Friday, September 12, 2008

The Things We Gift Away

In today's NeighborsGo section of the DMN there is a nice story about the garden revitalization at Arthur Kramer Elementary (DISD) and it made me smile. I was PTA President at Kramer the year the Jonlyn Mitchell Garden was built, thanks to the efforts of parent John Tatum, the Dallas chapter of Les Dames d'Escoffier, and the Chez Panisse Foundation - in conjunction with it's Edible Schoolyard Project. These organizations paid for much of the construction and a few years of funding of a "Master Gardener", he met with staff and parents who were interested in the garden. Unfortunately, that wasn't many, and the original intent of the gardens, to grow sustainable food for the children's consumption was never fulfilled.

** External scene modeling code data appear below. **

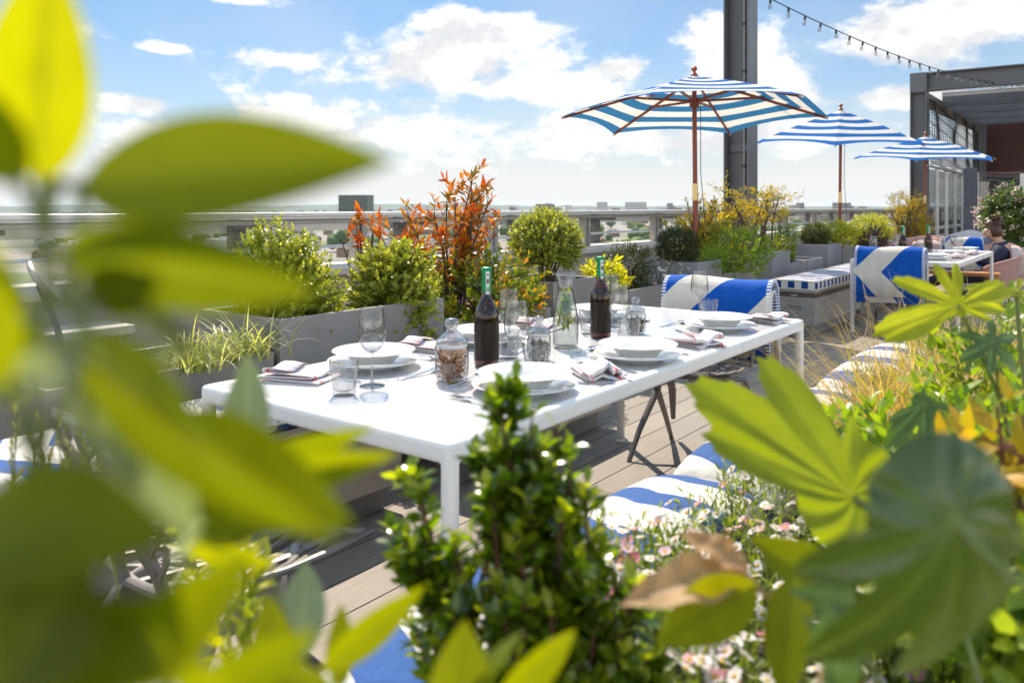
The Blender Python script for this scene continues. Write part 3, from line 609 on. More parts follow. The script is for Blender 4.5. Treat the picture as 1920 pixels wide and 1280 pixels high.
def bench_cushion(label, x, y, z, L_, W_, H_, mat, group, rz=0, cat='cushion', nm='bench_cushion', dome=.25, p=6):
    o = cushion_mb(L_, W_, H_, p, dome).build(nm, [mat], None, smooth=60, loc=(x, y, z), rz=rz); tag(o, label, cat, group)
    MB().tube([(sx * (W_ / 2 - .004), sy * (L_ / 2 - .004), 0.0) for sx, sy in ((-1, -.98), (-1, 0), (-1, .98), (-.97, 1), (0, 1), (.97, 1), (1, .98), (1, 0), (1, -.98), (.97, -1), (0, -1), (-.97, -1), (-1, -.98))], 0.006, 6).build('piping', [PIPE], o)
    return o
def boxbench(label, x0, x1, y0, y1, h, slot=True, group='grey storage bench boxes'):
    t_ = thing('storage_bench', label, 'bench', (x0, y0, 0), 0, group); w = x1 - x0; l = y1 - y0
    MB().box(0.05, w - 0.05, 0.05, l - 0.05, 0.0, 0.099).build('plinth', [plain('dark grey plinth', (0.24, 0.23, 0.22), 0.6)], t_, smooth=None)
    z1 = h - 0.075
    xs = [0, w * .25, w * .65, w]; ys = [0, 0.03, l]; zs = [0.10, z1 - 0.12, z1 - 0.08, z1]
    fill = [(i, j, k) for i in range(3) for j in range(2) for k in range(3) if not (slot and (i, j, k) == (1, 0, 1))]
    MB().cells(xs, ys, zs, fill).build('body', [GREYB], t_, smooth=None, bevel=0.004)
    MB().box(0.015, w - 0.015, 0.015, l - 0.015, z1 + 0.001, h - 0.03).build('recess', [plain('brown shadow gap timber', (0.13, 0.09, 0.07), 0.7)], t_, smooth=None)
    MB().box(-0.008, w + 0.008, -0.008, l + 0.008, h - 0.029, h).build('lid', [GREYB], t_, smooth=None, bevel=0.003)
    mb = MB(); mb.tube([(w * .42, -0.004, h - 0.05), (w * .42, -0.02, h - 0.055), (w * .58, -0.02, h - 0.055), (w * .58, -0.004, h - 0.05)], 0.004, 6); mb.build('latch', [INOX], t_)
    mb = MB()
    for yy in np.arange(0.3, l, 0.6): mb.tube([(w - 0.001, yy, h - 0.13), (w + 0.004, yy, h - 0.13)], 0.01, 8)
    mb.build('rivet', [GREYB], t_); return t_
boxbench('grey storage bench under the left side of the foreground table, nearest end', -2.74, -2.30, 0.55, 2.31, 0.43)
boxbench('grey storage bench beyond the gap, under the far half of the foreground table', -2.70, -2.24, 2.62, 3.86, 0.43)
boxbench('grey metal storage bench with striped cushion beside the farther table', -2.64, -2.26, 7.63, 9.30, 0.43, True)
boxbench('grey storage bench just behind the striped cushion bench', -2.64, -2.26, 9.37, 11.0, 0.43, True)
bench_cushion('flat chevron cushion on the nearest bench, left edge of the scene', -2.50, 1.40, 0.465, 1.72, 0.44, 0.07, CUSH, 'chevron bench cushions', dome=.1)
bench_cushion('flat chevron cushion on the bench beyond the gap', -2.46, 3.24, 0.465, 1.22, 0.44, 0.07, CUSH, 'chevron bench cushions', dome=.1)
def boxcushion(label, x, y, z, L_, W_, H_):
    mb = MB(); n = 40
    prof = [(-1, 0), (-1, 1), (1, 1), (1, 0)]
    def bx(u, v): return ((v - .5) * W_, (u - .5) * L_, H_ / 2 + 0.012 * math.sin(PI * v) * (0.6 + .4 * math.sin(u * 34)))
    stf = lambda u, v: ((u - .5) * L_, (v - .5) * W_, 0)
    mb.grid(bx, n, 8, stf)
    mb.grid(lambda u, v: (W_ / 2 + .006 * math.sin(PI * v), (u - .5) * L_, H_ / 2 - v * H_), n, 3, stf); mb.grid(lambda u, v: (-W_ / 2, (.5 - u) * L_, H_ / 2 - v * H_), n, 3, lambda u, v: ((.5 - u) * L_, 0, 0))
    mb.grid(lambda u, v: ((u - .5) * W_, -L_ / 2, H_ / 2 - v * H_), n, 3, lambda u, v: ((u - .5) * W_ + 0.06, 0, 0)); mb.grid(lambda u, v: ((.5 - u) * W_, L_ / 2, H_ / 2 - v * H_), n, 3, lambda u, v: ((u - .5) * W_, 0, 0))
    mb.grid(lambda u, v: ((v - .5) * W_, (.5 - u) * L_, -H_ / 2), 2, 2, stf)
    o = mb.build('box_cushion', [STR], None, smooth=40, loc=(x, y, z)); tag(o, label, 'cushion', 'striped box cushions')
    for zz in (H_ / 2, -H_ / 2): MB().tube([(-W_ / 2, -L_ / 2, zz), (W_ / 2, -L_ / 2, zz), (W_ / 2, L_ / 2, zz), (-W_ / 2, L_ / 2, zz), (-W_ / 2, -L_ / 2, zz)], 0.006, 6).build('piping', [PIPE], o)
boxcushion('blue and white striped box cushion on the bench beside the farther table', -2.45, 8.45, 0.472, 1.66, 0.41, 0.075)
boxcushion('striped box cushion lying behind the first one, next bench along', -2.45, 10.2, 0.472, 1.56, 0.41, 0.075)
# bench on the planting bed side
t_ = thing('built_in_bench', 'long low grey bench along the planting bed under the chevron cushions', 'bench', (-1.02, 0, 0))
MB().box(0.03, 0.40, -0.6, 4.9, 0.0, 0.33).build('body', [GREYB], t_, smooth=None); MB().box(0.0, 0.42, -0.6, 4.9, 0.332, 0.37).build('seat', [GREYB], t_, smooth=None, bevel=0.004)
for i, (y0, y1) in enumerate([(-0.45, 0.72), (0.74, 2.0), (2.02, 3.28), (3.30, 4.56)]):
    bench_cushion(['puffy chevron cushion at the bottom edge, almost hidden by the glossy bush', 'puffy chevron cushion on the bed side bench, nearest one in clear view', 'puffy chevron cushion on the bed side bench behind the big yellow leaf', 'farthest puffy chevron cushion on the bed side bench, among the grasses'][i],
                  -0.84, (y0 + y1) / 2, 0.43, y1 - y0, 0.33, 0.17, CUSH, 'puffy bench cushions', dome=.5, p=7)
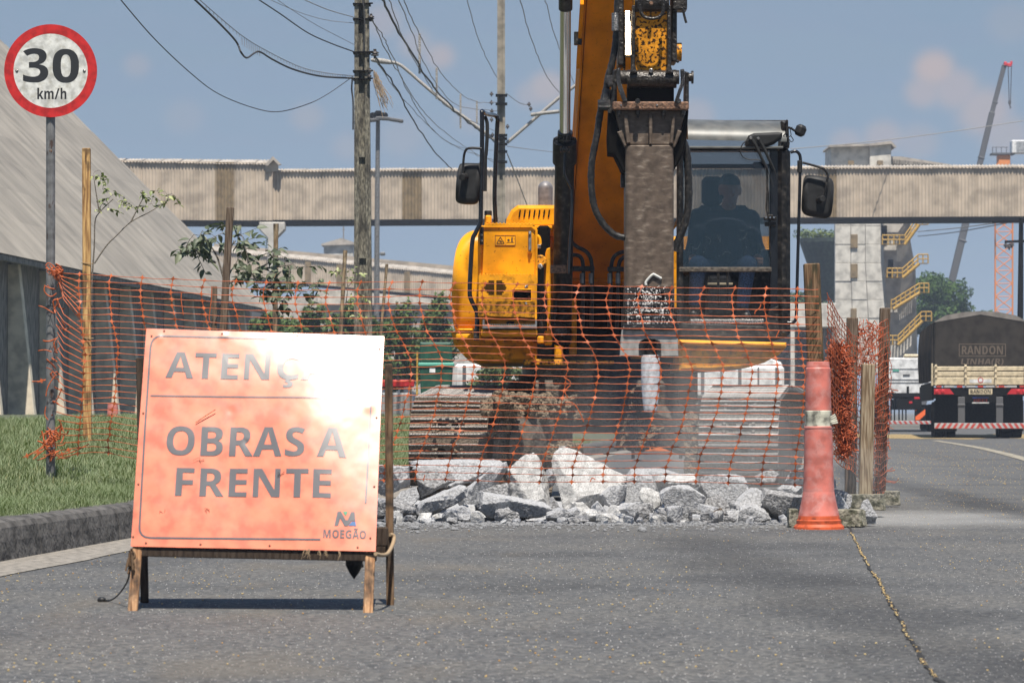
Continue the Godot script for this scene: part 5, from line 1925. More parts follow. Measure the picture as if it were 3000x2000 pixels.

Being PTA President, and since Chez Panisse founder/Chef Alice Waters was coming to Dallas, it was only fitting to present to her a thank you gift from the school for her generous garden. But what do you give a goddess of food? Well if you're me you give an old cook book, and I happened across the perfect one at an antique store. Rather "organic" for it's time, (1940ish) it was about growing your own fruits and vegetables, and turning them into fine spirits, wine and beer. Perhaps, I even thought, it might inspire a new concoction or two from this palately gifted lady.

Poor Sister was dragged along, we were en route to a dance recital when Chef Waters was going to be at the Farmer's Market for a book signing. She was a little young to realize the impact that Ms. Waters has made on the food movement, there is no pre-organic food days for her generation. But a few weeks later, arriving in the mail was an autographed copy of "Fanny At Chez Panisse", inscribed to Sister. That very week, she and her dad planned and executed together a four course dinner for the family using recipes from the book, and she's been interested in creating food ever since.

It's nice how a gift to a school led to a gift to a generous donor led to a gift to my daughter. Maybe now, with a new caretaker, the garden will achieve it's original goal of community gardening to supply produce for the school. And I still look for a duplicate copy of the book I gave away, I really, really, really wanted to keep it. But I can't argue that I didn't receive much more in exchange.